Sources suggest that Latin American countries have argued for the
inclusion of the phrase to ensure that future waivers for LDCs do
not repeat the banana trade experience. Some Latin American producers
feel that they have suffered from the waiver granted to the EU allowing
it to maintain trade preferences for bananas from African, Caribbean,
and Pacific (ACP) countries.
For proposal
84, which seeks exemptions for LDCs from obligations under the Agreement
on Trade-Related Investment Measures (TRIMS), the Chair's text would
allow LDCs to maintain or introduce measures that are inconsistent
with the Agreement based upon temporary notification and exemption
procedures. This leans toward the approach favoured by developed
countries, rather than the general waiver that the LDCs had been
seeking.
Proposal 88
says that LDCs "shall" only be required to undertake obligations
or commitments "to the extent consistent with their individual
development, financial or trade needs, or their administrative and
institutional capabilities." It allows LDCs that find themselves
unable to comply with obligations for these reasons to take the
issue to the General Council for examination and appropriate action.

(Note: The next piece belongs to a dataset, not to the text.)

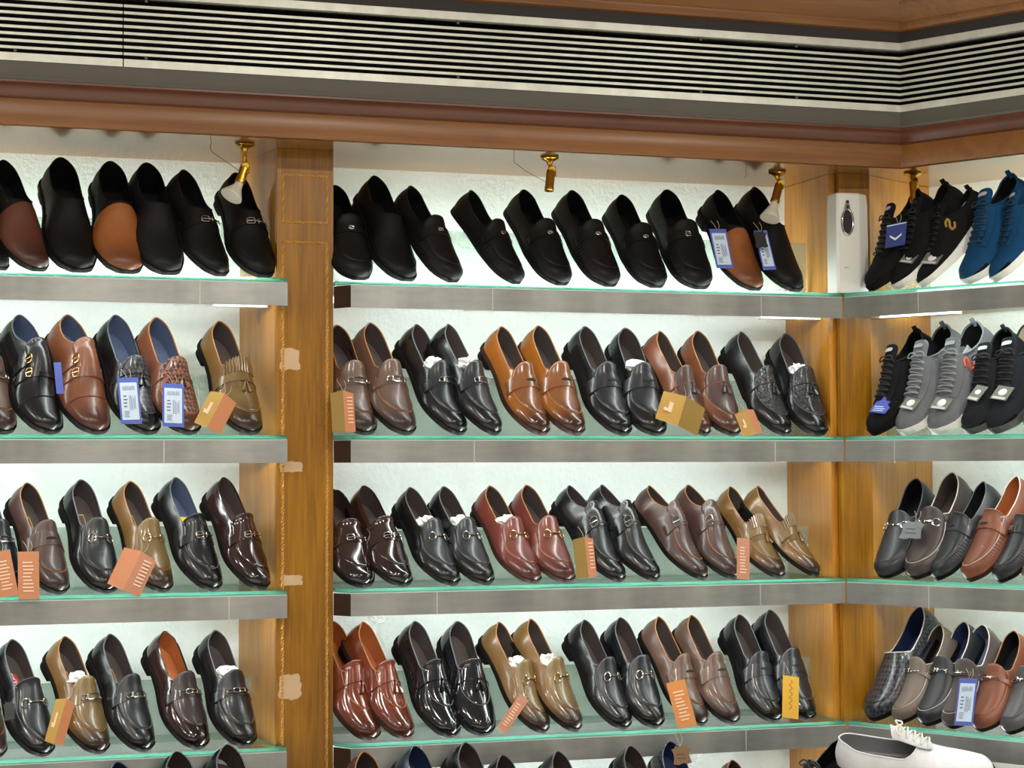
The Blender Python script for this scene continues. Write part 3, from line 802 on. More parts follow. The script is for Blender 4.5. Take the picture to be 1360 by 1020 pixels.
CS = dict(
 black_m=C(K1T, K1T, LN_BLK), ebony_m=C(EBT, EBT, LN_BLK), char_m=C(KCT, KCT, LN_BLK),
 black=C(K1, K1S, LN_DK, pipe=EDGE_GREY), black_b=C(K1, K1, LN_BLUE, pipe=EDGE_GREY), black_w=C(K1, KW, LN_BLUE, pipe=EDGE_GREY), black_g=C(K1G, K1G, LN_DK, pipe=EDGE_GREY), char=C(KC, KC, LN_BLK), ebony=C(EB, EB, LN_BLK),
 ebony_g=C(EBG, EBG, LN_DK), ebony_c=C(EBG, EB, LN_TAN), choc=C(CH, CH, LN_DK, pipe=EDGE_TAN), choc_t=C(K1T, CV, LN_BLK), tan_t=C(K1T, TV, LN_BLK), choc_b=C(COG, CW, LN_BLUE, pipe=EDGE_TAN), choc_tn=C(COG, CH, LN_DK, pipe=EDGE_TAN),
 cognac_b=C(COG, COG, LN_BLUE, metal=GOLDM, pipe=EDGE_TAN), brown=C(BR, BR, LN_DK, pipe=EDGE_TAN), tan=C(TAN, TANA, LN_DK, pipe=EDGE_TAN, sole=SOLEB), olive=C(OL, OLA, LN_DK, pipe=EDGE_TAN, metal=GOLDM), olive_d=C(OL, OLA, LN_DK, pipe=EDGE_TAN),
 oxblood=C(OX, OX, LN_DK, pipe=EDGE_TAN, metal=GOLDM, sole=SOLEB), cognac=C(CG, CG, LN_TAN, pipe=EDGE_TAN, sole=SOLEB),
 k_loaf=C(DK, DK, LN_BLK, pipe=EDGE_GREY, metal=CHROME), k_choc=C(DCH, DCH, LN_DK, pipe=EDGE_PALE, metal=CHROME), k_cog=C(DCO, DCO, LN_TAN, pipe=EDGE_PALE, sole=SOLEB), k_taupe=C(DTAU2, DTAU2, LN_DK, pipe=EDGE_PALE),
 k_loafb=C(DK, DK, LN_NAVY, pipe=EDGE_PALE, metal=GUN), k_taupe2=C(DTAU, DTAU, LN_DK, pipe=EDGE_PALE, metal=GUN), k_suede=C(DSU, DSU, LN_BLUE, pipe=EDGE_PALE), k_cogb=C(DCO, DCO, LN_BLK, pipe=EDGE_TAN), k_greyb=C(DGR, DGR, LN_NAVY, pipe=EDGE_GREY),
 k_black=C(KN_B, KN_B, LN_BLK, lace=L_BLK, mid=SOLEK), k_blackw=C(KN_B, KN_B, LN_BLK, lace=L_BLK, mid=SOLEW), k_blue=C(KN_BL, KN_BL, LN_BLK, lace=L_BLU, mid=SOLEW), k_grey=C(KN_G, KN_G, LN_BLK, lace=L_GRY, mid=SOLEW),
 k_dark=C(KN_D, KN_D, LN_BLK, lace=L_BLK, mid=SOLEG), k_navy=C(KN_N, KN_N, LN_CREAM, lace=L_BLK, mid=SOLEG))
DARKSLIT = plain('dark_slit', '#0a0808', .7)
LBL_GOLD = plain('gold_print', '#b39548', .45, .2); LBL_RED = plain('red_label', '#b02a20', .5); LBL_YEL = plain('yellow_tab', '#d8c020', .5); EMB_GOLD = plain('gold_emblem', '#a8863a', .5); EMB_OR = plain('orange_emblem', '#d2604a', .5); EMB_W = plain('pale_label', '#c8ccd0', .5)

KIND = dict(plain='slip_on_shoe', bitp='slip_on_shoe', mocb='moccasin', mocs='moccasin', sneak='sneaker', sneakg='sneaker', sneako='sneaker', bar='loafer', dmonk='monk_strap_shoe', monk='monk_strap_shoe', tasselw='tassel_loafer', tassel='tassel_loafer',
            tasselc='tassel_loafer', tassels='tassel_loafer', kiltie='kiltie_loafer', penny='penny_loafer', bit='horsebit_loafer', stbar='strap_loafer', stbit='loafer', chain='chain_loafer', dbit='driving_loafer', dpenny='driving_loafer', dlet='driving_loafer', dbar='driving_loafer', dwov='woven_loafer')
TILT = {('M', 3): 39.0}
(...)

However, the US has raised some concerns about what a binding "shall"
commitment could entail.
Proposal 38
urges donors, multilateral agencies and international financial
institutions to coordinate their work to "ensure that LDCs
are not subjected to conditionalities on loans, grants and official
development assistance that are inconsistent with their rights and
obligations under the WTO Agreements." It has broad support
from WTO Members.
Members agreed
to continue negotiations on these five proposals, keeping in mind
that the General Council has said that trade and development issues
such as S&D are an area that could potentially yield an "early
harvest" agreement in Hong Kong.
Chair Ismail
is continuing negotiations this week on both the five proposals
and the draft text for the Hong Kong Ministerial Declaration.
ICTSD reporting;
"LDCs make strong plea in WTO for action on SDT," SOUTH
NORTH DEVELOPMENT MONITOR, 28 October 2005.